** Start **

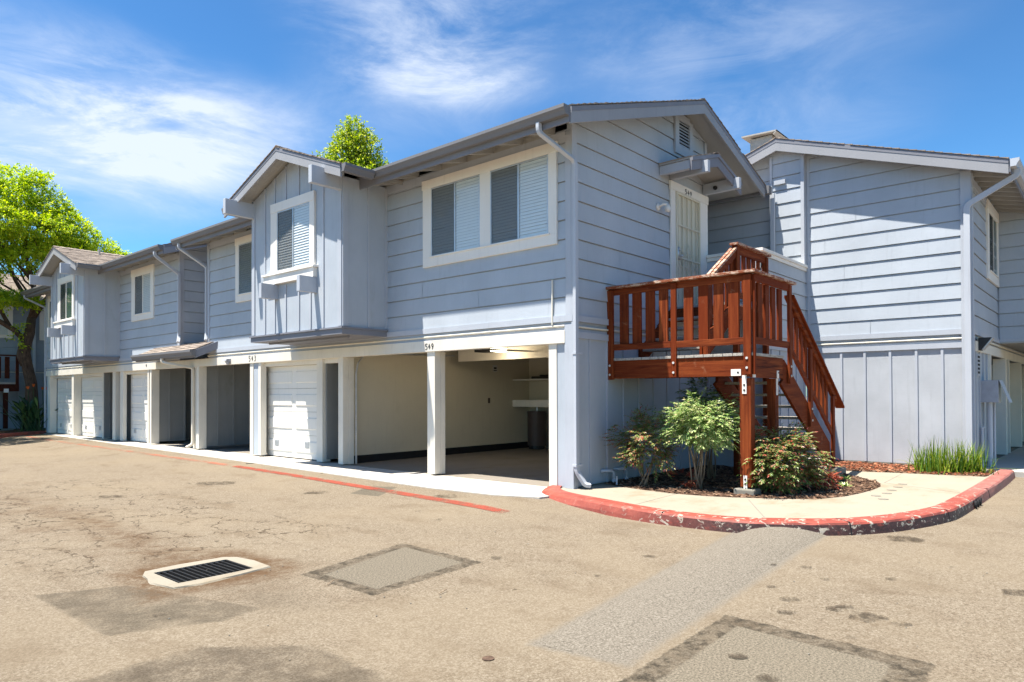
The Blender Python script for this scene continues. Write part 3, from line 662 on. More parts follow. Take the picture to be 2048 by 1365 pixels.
for a, b in (((.62, -2.35), (-.60, -3.05)), ((.50, -1.38), (-.64, -1.44)), ((5.15, -3.15), (3.6, -3.24)), ((3.6, -3.24), (3.1, -4.30))):
    mb = MB(); a, b = Vector(a), Vector(b); t_ = (b-a).normalized(); t_ = Vector((-t_.y, t_.x))*.008
    mb.prism([(*(a-t_), .0315), (*(a+t_), .0315), (*(b+t_), .0315), (*(b-t_), .0315)], (0, 0, -.01)); tag(mb.build('walkway_joint', M['footing']), 'joint line in the walkway', kind='structure')
def bed(name, pts, label, z=.034, chip='chip', mat='mulch', h=.035, nchips=900, inset=.04):
    bm = bmesh.new(); bm.faces.new([bm.verts.new((x, y, z)) for x, y in pts]); bmesh.ops.triangulate(bm, faces=bm.faces[:])
    for _ in range(4):
        es = [e for e in bm.edges if e.calc_length() > .14]
        if es: bmesh.ops.subdivide_edges(bm, edges=es, cuts=1); bmesh.ops.triangulate(bm, faces=bm.faces[:])
    bnd = {v for e in bm.edges if e.is_boundary for v in e.verts}
    for v in bm.verts:
        if v not in bnd: v.co.z += random.uniform(.004, h)
    me = bpy.data.meshes.new(name); bm.to_mesh(me)
    fs = [f for f in bm.faces]; ar = [f.calc_area() for f in fs]; mb = MB()
    for f in random.choices(fs, ar, k=nchips):
        a, b, c = (v.co for v in f.verts[:3]); u, v_ = random.random(), random.random()
        if u+v_ > 1: u, v_ = 1-u, 1-v_
        p = a+(b-a)*u+(c-a)*v_; an = random.random()*6.28; L = random.uniform(.012, .035); w = L*random.uniform(.25, .5); dx, dy = Vector((math.cos(an), math.sin(an), random.uniform(-.3, .3)))*L, Vector((-math.sin(an), math.cos(an), random.uniform(-.3, .3)))*w
        p = p+Vector((0, 0, .006)); mb.prism([p-dx-dy, p+dx-dy, p+dx*.8+dy, p-dx*.9+dy], (0, 0, .005))
    bm.free(); me.materials.append(M[mat]); o = bpy.data.objects.new(name, me); COL.objects.link(o); tag(o, label, kind='structure')
    tag(mb.build('bark_chips', M[chip]), 'loose bark chips on '+label, 'mulch', kind='stuff')
bed('planting_bed', [(.74, -.02), (.66, -.37), (.55, -.84), (.50, -1.33), (.55, -1.75), (.68, -2.12), (1.0, -2.70), (1.2, -3.0), (1.67, -3.20), (2.14, -3.28), (2.6, -3.32), (3.1, -3.31), (3.45, -3.22), (3.50, -2.95), (3.75, -2.6), (4.27, -2.5), (4.27, -.02)], 'mulched planting bed under the wooden stairs', nchips=2600)
bed('mulch_strip', [(4.9, -1.10), (5.02, -2.35), (5.2, -2.99), (5.5, -4.30), (6.62, -4.31), (6.62, -1.10)], 'strip of red bark mulch at the foot of the right wall', nchips=2600, chip='chip_red')
for i, (x, y) in enumerate([(2.03, -3.51), (1.77, -3.66), (2.38, -3.56), (2.77, -3.53), (3.18, -3.52), (3.61, -3.49)]):
    mb = MB(); mb.prism([(x+.062*math.cos(a*.3927), y+.062*math.sin(a*.3927), .036) for a in range(16)], (0, 0, -.006)); o = mb.build('cleanout_cover', M['footing'])
    tag(o, ['second from the left of the six small round covers in the walkway', 'small round cover in the walkway, nearest the red kerb and the camera', 'third from the left of the six small round covers in the walkway', 'fourth from the left of the six small round covers in the walkway', 'fifth from the left of the six small round covers in the walkway', 'small round cover in the walkway, farthest of the six from the camera'][i], 'cover', 'round covers in the walkway')
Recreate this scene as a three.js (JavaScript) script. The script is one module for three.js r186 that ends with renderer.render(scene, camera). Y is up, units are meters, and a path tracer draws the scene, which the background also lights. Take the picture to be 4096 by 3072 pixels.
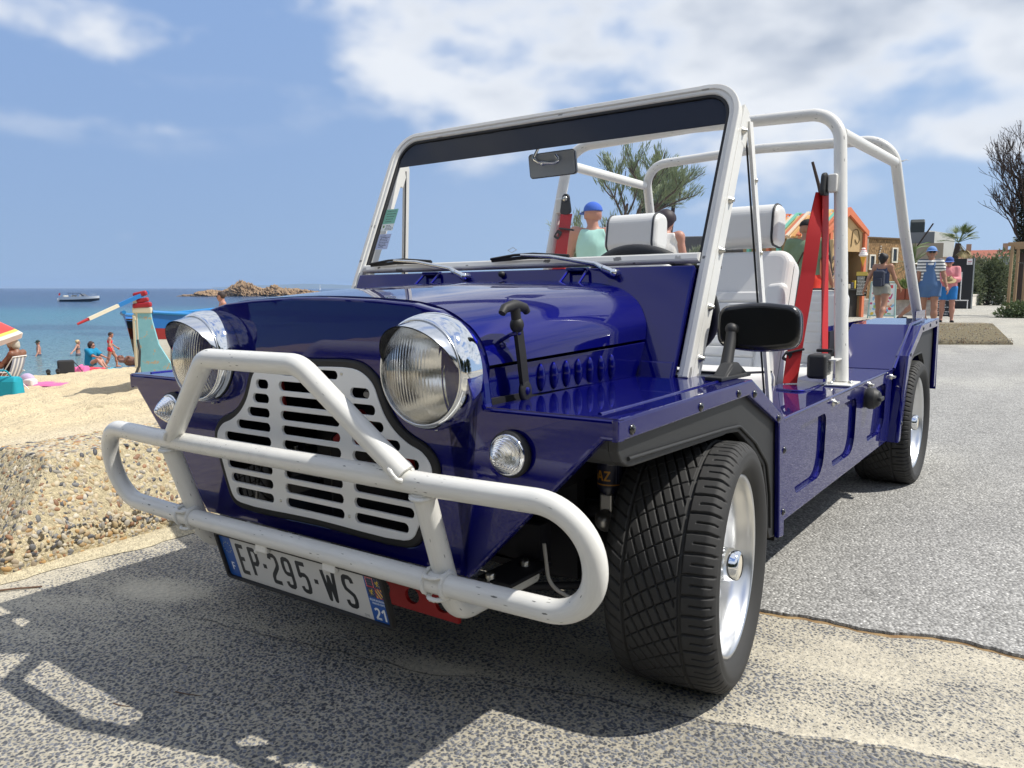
import * as THREE from 'three';
import { mergeGeometries, mergeVertices } from 'three/addons/utils/BufferGeometryUtils.js';
import { RoundedBoxGeometry } from 'three/addons/geometries/RoundedBoxGeometry.js';
import { ImprovedNoise } from 'three/addons/math/ImprovedNoise.js';

// ---------- camera, sky, sun, exposure ----------
const scene = new THREE.Scene();
const camera = new THREE.PerspectiveCamera(51.39, 4 / 3, 0.05, 60000);
camera.rotation.order = 'YXZ';
camera.position.set(1.2257, 0.8082, 1.5216);
camera.rotation.set(-0.11894, 0.62272, 0.00143);
const renderer = new THREE.WebGLRenderer({ antialias: true });
renderer.setSize(1024, 768);
renderer.toneMapping = THREE.LinearToneMapping;
renderer.toneMappingExposure = 1.14;
renderer.shadowMap.enabled = true;

const noise = new ImprovedNoise();
const N3 = (x, y, z) => noise.noise(x + 91.7, y + 37.3, z + 11.9);
function fbm(x, y, z, o = 5) { let s = 0, a = 0.5, f = 1; for (let i = 0; i < o; i++) { s += a * N3(x * f, y * f, z * f); f *= 2.03; a *= 0.5; } return s; }
const sm = (a, b, x) => { const t = Math.min(1, Math.max(0, (x - a) / (b - a))); return t * t * (3 - 2 * t); };
const mix = (a, b, t) => a + (b - a) * t;
function rng(seed) { let s = seed | 0; return () => { s = (s + 0x6d2b79f5) | 0; let t = Math.imul(s ^ (s >>> 15), 1 | s); t = (t + Math.imul(t ^ (t >>> 7), 61 | t)) ^ t; return ((t ^ (t >>> 14)) >>> 0) / 4294967296; }; }
const V = (x, y, z) => new THREE.Vector3(x, y, z);

{ // computed sky: blue air, a bank of soft cloud to the right and overhead, wisps to the left
  const W = 2048, H = 1024, d = new Float32Array(W * H * 4);
  for (let j = 0; j < H; j++) {
    const el = (j + 0.5) / H * Math.PI - Math.PI / 2, y = Math.sin(el), c = Math.cos(el), e = el * 180 / Math.PI;
    for (let i = 0; i < W; i++) {
      const ph = ((i + 0.5) / W - 0.5) * 2 * Math.PI, x = c * Math.cos(ph), z = c * Math.sin(ph);
      const az = Math.atan2(-x, -z) * 180 / Math.PI;            // degrees left of the -z axis
      const up = Math.max(0, e);
      const t = 1 - Math.exp(-up / 13), t2 = sm(15, 80, up);
      const lit = sm(60, -10, az) * 0.8 + 0.2 * sm(160, 60, Math.abs(az + 25));     // paler towards the sun's side
      let r = mix(mix(0.265, 0.42, lit), mix(0.195, 0.32, lit), t), g = mix(mix(0.385, 0.57, lit), mix(0.325, 0.45, lit), t), b = mix(mix(0.575, 0.76, lit), mix(0.615, 0.70, lit), t);
      r = mix(r, 0.09, t2); g = mix(g, 0.20, t2); b = mix(b, 0.56, t2);
      if (e < -0.5) { const f = sm(0, -8, e), o = (j * W + i) * 4; d[o] = mix(r, 0.30, f); d[o + 1] = mix(g, 0.33, f); d[o + 2] = mix(b, 0.36, f); d[o + 3] = 1; continue; }
      // cloud
      const s = 3.1, q = 1 + 0.0 * up;
      const wx = fbm(x * 2.2, y * 4, z * 2.2, 3) * 0.5;
      const near = up < 30; let n = fbm(x * s + wx, y * s * 2.3 + 3.1, z * s + wx, near ? 7 : 4) * 1.5 + (near ? 0.55 * fbm(x * 11 + wx * 2, y * 20, z * 11, 5) : 0);
      const edge = az < 36 ? mix(7.2, 10.4, sm(-5, 36, az)) : mix(10.4, 19.5, sm(36, 58, az));
      const far = sm(62, 90, Math.abs(az - 30));
      const ed = mix(edge, 15, far), bias = Math.max(-0.62, Math.min(0.55, (up - ed) * 0.10)) - 0.16 * far - 0.25 * sm(22, 60, up);
      let k = sm(-0.22, 0.40, n * 1.05 + bias + 0.02);
      const wisp = !near ? 0 : sm(0.14, 0.55, fbm(x * 5 + 4, y * 13, z * 5, 6) * 1.5 - 0.02) * sm(4, 7, up) * 0.32 * sm(-0.05, 0.12, fbm(x * 2 + 7, y * 5 + 2, z * 2, 2));
      k = Math.max(k, wisp * (1 - far * 0.5));
      const low = sm(0.5, 3, up); k *= low;
      const thick = sm(0.0, 0.6, n * 0.9 + bias - 0.15) * (0.42 + 1.9 * fbm(x * 5 + 9, y * 12, z * 5 + 5, near ? 6 : 3));
      const cr = mix(0.80, 0.34, Math.min(1, Math.max(0, thick))), cg = mix(0.825, 0.40, Math.min(1, Math.max(0, thick))), cb = mix(0.86, 0.505, Math.min(1, Math.max(0, thick)));
      r = mix(r, cr, k * 0.9); g = mix(g, cg, k * 0.9); b = mix(b, cb, k * 0.9);
      if (e < 0) { const f = sm(0, -8, e); r = mix(r, 0.30, f); g = mix(g, 0.33, f); b = mix(b, 0.36, f); }
      const o = (j * W + i) * 4; d[o] = r; d[o + 1] = g; d[o + 2] = b; d[o + 3] = 1;
    }
  }
  const sky = new THREE.DataTexture(d, W, H, THREE.RGBAFormat, THREE.FloatType);
  sky.mapping = THREE.EquirectangularReflectionMapping; sky.magFilter = THREE.LinearFilter; sky.minFilter = THREE.LinearFilter; sky.needsUpdate = true;
  scene.background = sky; scene.environment = sky;
}
const sun = new THREE.DirectionalLight(new THREE.Color(1, 0.95, 0.86), 4.4);
sun.position.set(6, 10, -3.2); sun.castShadow = true; sun.shadow.radius = 1;
sun.shadow.mapSize.set(4096, 4096);
Object.assign(sun.shadow.camera, { left: -14, right: 14, top: 14, bottom: -14, near: 0.1, far: 60 });
scene.add(sun); scene.add(sun.target);

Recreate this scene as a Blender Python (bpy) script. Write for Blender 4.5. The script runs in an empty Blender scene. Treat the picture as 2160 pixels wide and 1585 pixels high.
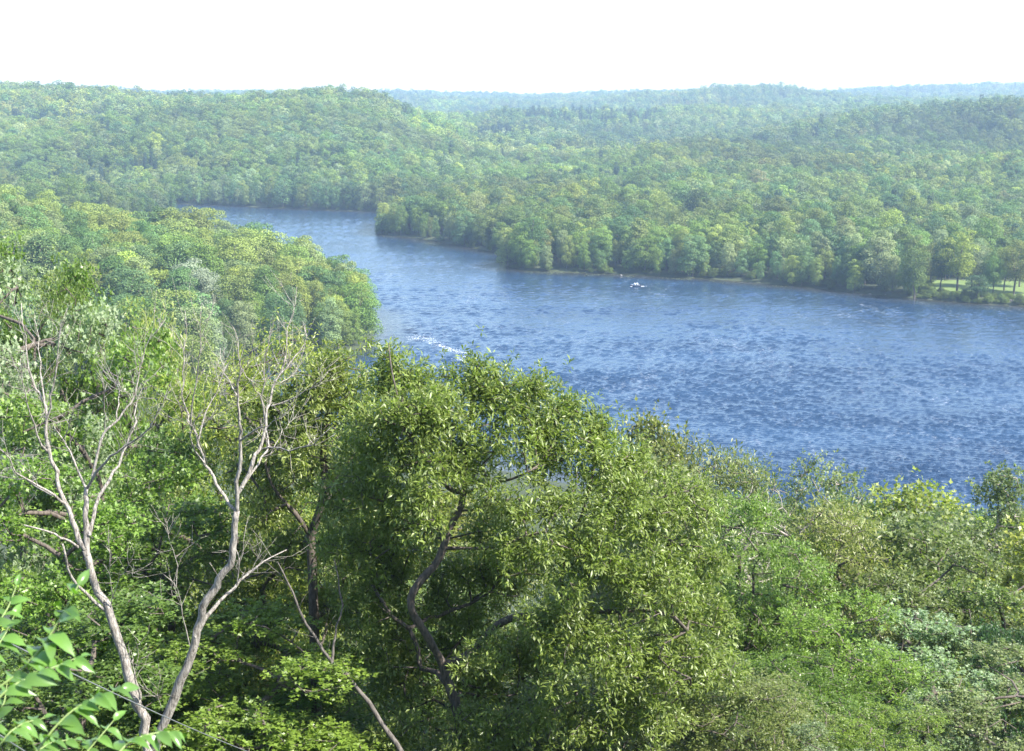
import bpy, math, numpy as np
from mathutils import Vector, Matrix
R = np.random.default_rng(7)
sc = bpy.context.scene
COL = sc.collection
# ------------------------------------------------------------------ camera model (photo 2160 x 1585)
F = 2967.0; CX = 1080.0; CY = 792.5; HOR = 205.0; CAMZ = 94.0
PITCH = math.atan((CY - HOR) / F)
def ray(px, py):
    u = (px - CX) / F; v = -(py - CY) / F
    c, s = math.cos(PITCH), math.sin(PITCH)
    return np.array([u, c + v * s, -s + v * c])
def W(px, py, y):                 # point on the sight line at forward distance y
    r = ray(px, py); return np.array([0, 0, CAMZ]) + r * (y / r[1])
def G(px, py, z=0.0):             # where the sight line meets height z
    r = ray(px, py); return np.array([0, 0, CAMZ]) + r * ((z - CAMZ) / r[2])
def proj(p):
    p = np.atleast_2d(p); c, s = math.cos(PITCH), math.sin(PITCH)
    y, z = p[:, 1], p[:, 2] - CAMZ
    dep = y * c - z * s; up = y * s + z * c
    return CX + F * p[:, 0] / dep, CY - F * up / dep, dep
cd = bpy.data.cameras.new("camera"); cam = bpy.data.objects.new("camera", cd); COL.objects.link(cam)
cam.location = (0, 0, CAMZ); cam.rotation_euler = (math.pi / 2 - PITCH, 0, 0)
cd.sensor_width = 36; cd.lens = 36 * F / 2160; cd.clip_start = 0.1; cd.clip_end = 40000
cd.dof.use_dof = True; cd.dof.focus_distance = 45; cd.dof.aperture_fstop = 7.5
sc.camera = cam
# ------------------------------------------------------------------ mesh helpers
def mesh(name, V, T, mats, smooth=False, mi=None, attrs=None):
    me = bpy.data.meshes.new(name); V = np.asarray(V, np.float32); T = np.asarray(T, np.int32)
    k = T.shape[1]
    me.vertices.add(len(V)); me.vertices.foreach_set('co', V.ravel())
    me.loops.add(T.size); me.loops.foreach_set('vertex_index', T.ravel())
    me.polygons.add(len(T)); me.polygons.foreach_set('loop_start', np.arange(0, T.size, k, dtype=np.int32))
    me.update(calc_edges=True)
    if smooth: me.polygons.foreach_set('use_smooth', np.ones(len(T), bool))
    for m in mats: me.materials.append(m)
    if mi is not None: me.polygons.foreach_set('material_index', np.asarray(mi, np.int32))
    for n, a in (attrs or {}).items():
        at = me.attributes.new(n, 'FLOAT', 'POINT'); at.data.foreach_set('value', np.asarray(a, np.float32))
    me.update(); return me
def link(name, me, parent=None):
    o = bpy.data.objects.new(name, me); COL.objects.link(o)
    if parent: o.parent = parent
    return o
def tag(o, label=None, cat=None, group=None, kind=None):
    if label: o['label'] = label
    if cat: o['category'] = cat
    if group: o['group'] = group
    if kind: o['kind'] = kind
    return o
def empty(name, loc, label, cat, group=None):
    o = bpy.data.objects.new(name, None); COL.objects.link(o); o.location = loc; o.empty_display_size = .5
    return tag(o, label, cat, group)
def norm(a): return a / np.maximum(np.linalg.norm(a, axis=-1, keepdims=True), 1e-9)
def join(parts):                  # [(V,T)] -> V,T
    Vs, Ts, o = [], [], 0
    for V, T in parts: Vs.append(V); Ts.append(np.asarray(T) + o); o += len(V)
    return np.concatenate(Vs), np.concatenate(Ts)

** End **

Problem:
Compute how many lines include the string "Write", then give that number by itself.

Output for this task:
2